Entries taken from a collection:
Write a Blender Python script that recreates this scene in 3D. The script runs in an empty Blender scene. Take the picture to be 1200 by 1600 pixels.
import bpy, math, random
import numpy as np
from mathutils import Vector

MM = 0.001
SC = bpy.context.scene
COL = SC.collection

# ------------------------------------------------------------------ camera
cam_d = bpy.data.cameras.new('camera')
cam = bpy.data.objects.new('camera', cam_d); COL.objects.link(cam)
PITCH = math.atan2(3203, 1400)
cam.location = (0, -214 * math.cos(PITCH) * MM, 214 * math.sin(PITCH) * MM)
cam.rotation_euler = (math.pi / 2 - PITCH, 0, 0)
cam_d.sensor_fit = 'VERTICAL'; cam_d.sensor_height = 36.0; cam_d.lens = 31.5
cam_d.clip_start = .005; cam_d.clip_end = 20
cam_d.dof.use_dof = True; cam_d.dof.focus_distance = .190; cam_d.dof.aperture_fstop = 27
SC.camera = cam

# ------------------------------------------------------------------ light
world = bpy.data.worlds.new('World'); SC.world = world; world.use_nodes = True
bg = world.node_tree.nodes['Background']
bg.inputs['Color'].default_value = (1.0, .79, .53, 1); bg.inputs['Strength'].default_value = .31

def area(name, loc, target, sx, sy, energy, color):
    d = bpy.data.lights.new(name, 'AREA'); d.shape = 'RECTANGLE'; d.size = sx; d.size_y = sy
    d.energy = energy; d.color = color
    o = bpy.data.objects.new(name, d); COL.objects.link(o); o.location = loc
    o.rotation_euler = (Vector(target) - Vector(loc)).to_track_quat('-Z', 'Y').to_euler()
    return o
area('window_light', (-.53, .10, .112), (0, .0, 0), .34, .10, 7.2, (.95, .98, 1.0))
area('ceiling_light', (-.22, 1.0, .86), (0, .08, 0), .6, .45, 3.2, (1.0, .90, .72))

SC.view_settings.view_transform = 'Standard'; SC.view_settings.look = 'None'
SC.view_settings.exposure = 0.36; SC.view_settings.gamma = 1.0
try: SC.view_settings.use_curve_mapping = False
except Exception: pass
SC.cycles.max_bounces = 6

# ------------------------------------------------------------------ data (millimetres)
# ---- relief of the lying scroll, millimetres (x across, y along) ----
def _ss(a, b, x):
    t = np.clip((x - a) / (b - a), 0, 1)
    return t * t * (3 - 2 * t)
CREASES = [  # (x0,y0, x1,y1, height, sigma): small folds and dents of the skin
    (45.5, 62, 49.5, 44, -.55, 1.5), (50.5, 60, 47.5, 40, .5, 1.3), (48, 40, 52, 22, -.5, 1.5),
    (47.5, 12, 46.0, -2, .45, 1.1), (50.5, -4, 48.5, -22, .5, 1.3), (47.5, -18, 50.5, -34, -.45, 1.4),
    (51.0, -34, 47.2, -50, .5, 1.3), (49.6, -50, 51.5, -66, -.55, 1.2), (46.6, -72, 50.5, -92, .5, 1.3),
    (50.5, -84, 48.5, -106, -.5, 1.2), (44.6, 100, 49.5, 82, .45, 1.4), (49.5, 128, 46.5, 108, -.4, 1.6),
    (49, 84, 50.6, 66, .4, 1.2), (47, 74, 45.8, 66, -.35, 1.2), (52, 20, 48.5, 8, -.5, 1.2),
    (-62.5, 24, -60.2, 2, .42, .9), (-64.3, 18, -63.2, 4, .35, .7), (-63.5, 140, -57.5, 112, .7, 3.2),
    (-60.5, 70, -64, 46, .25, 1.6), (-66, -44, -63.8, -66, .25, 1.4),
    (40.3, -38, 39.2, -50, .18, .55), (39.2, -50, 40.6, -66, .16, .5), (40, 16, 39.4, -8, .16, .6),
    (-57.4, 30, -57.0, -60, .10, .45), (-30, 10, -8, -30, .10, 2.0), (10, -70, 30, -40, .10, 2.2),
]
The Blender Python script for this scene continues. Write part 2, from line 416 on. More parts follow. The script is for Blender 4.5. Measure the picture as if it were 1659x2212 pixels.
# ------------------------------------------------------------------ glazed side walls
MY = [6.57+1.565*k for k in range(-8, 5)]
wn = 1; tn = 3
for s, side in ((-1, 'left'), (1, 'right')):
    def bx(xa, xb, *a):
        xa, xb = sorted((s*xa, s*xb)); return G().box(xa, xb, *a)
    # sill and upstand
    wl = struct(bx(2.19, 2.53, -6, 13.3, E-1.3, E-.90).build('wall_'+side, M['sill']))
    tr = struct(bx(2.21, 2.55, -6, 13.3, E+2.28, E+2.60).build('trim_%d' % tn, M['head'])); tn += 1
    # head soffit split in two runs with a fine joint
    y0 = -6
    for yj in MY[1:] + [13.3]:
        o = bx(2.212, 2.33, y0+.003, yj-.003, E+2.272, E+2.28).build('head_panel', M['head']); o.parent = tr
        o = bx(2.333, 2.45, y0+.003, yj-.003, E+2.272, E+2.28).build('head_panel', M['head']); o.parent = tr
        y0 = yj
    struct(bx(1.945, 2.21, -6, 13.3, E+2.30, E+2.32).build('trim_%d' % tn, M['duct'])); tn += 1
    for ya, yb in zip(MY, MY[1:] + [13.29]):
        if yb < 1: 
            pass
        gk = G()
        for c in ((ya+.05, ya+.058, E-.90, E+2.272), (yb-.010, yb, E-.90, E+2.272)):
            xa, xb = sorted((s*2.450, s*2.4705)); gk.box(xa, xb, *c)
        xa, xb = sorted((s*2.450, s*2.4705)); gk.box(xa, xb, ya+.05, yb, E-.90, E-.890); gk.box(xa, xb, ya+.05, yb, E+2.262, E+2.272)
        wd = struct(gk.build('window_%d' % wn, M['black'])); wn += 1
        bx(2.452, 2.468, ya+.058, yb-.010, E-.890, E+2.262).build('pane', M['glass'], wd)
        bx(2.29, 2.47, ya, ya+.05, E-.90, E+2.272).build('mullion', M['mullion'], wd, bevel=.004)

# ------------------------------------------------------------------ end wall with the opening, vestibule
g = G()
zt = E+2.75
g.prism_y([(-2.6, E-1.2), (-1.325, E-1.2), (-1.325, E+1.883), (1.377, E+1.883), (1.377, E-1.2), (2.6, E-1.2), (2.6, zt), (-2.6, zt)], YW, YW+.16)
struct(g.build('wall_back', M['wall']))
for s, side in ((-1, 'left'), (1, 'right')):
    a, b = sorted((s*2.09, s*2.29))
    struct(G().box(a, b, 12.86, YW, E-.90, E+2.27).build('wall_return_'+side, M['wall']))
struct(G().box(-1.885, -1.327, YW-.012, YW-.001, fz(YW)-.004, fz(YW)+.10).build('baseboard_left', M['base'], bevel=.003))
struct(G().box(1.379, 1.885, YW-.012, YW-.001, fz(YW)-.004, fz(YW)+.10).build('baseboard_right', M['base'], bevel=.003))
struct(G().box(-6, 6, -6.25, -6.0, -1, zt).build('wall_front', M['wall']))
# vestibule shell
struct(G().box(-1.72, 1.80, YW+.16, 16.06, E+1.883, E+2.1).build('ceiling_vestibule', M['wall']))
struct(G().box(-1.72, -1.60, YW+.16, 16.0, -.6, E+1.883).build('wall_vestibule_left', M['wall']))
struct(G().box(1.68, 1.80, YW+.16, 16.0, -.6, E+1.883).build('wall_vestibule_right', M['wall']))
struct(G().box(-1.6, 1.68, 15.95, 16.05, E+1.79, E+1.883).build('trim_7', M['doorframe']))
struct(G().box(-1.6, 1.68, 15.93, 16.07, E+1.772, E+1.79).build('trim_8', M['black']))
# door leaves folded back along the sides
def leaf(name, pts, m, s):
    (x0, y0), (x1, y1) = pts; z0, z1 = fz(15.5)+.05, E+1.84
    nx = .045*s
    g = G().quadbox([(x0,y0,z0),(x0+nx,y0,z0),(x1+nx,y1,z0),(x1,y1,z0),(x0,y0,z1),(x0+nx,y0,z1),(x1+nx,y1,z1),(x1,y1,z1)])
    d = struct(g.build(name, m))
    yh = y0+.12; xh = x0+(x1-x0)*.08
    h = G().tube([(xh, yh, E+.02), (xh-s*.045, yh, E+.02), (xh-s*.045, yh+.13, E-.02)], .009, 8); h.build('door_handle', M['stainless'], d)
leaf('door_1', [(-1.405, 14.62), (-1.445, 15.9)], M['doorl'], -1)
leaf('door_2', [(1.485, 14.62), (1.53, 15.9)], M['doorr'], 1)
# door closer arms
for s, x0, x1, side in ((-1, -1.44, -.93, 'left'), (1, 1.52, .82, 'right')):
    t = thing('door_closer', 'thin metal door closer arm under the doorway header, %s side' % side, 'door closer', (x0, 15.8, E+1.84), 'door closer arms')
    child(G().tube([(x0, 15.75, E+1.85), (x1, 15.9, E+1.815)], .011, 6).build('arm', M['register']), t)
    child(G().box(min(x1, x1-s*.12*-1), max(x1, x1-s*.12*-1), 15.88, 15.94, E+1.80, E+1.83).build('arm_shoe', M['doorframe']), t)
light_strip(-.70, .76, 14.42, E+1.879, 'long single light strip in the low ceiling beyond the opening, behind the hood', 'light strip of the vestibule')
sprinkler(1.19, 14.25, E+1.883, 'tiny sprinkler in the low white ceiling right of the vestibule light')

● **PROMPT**
Beginning at the first line above, repeat exactly until the line containing "COL = SC.collection", which is included.

● **EXPECTED ANSWER**
Write a Blender Python script that recreates this scene in 3D. The script runs in an empty Blender scene. Take the picture to be 1200 by 1600 pixels.
import bpy, math, random
import numpy as np
from mathutils import Vector

MM = 0.001
SC = bpy.context.scene
COL = SC.collection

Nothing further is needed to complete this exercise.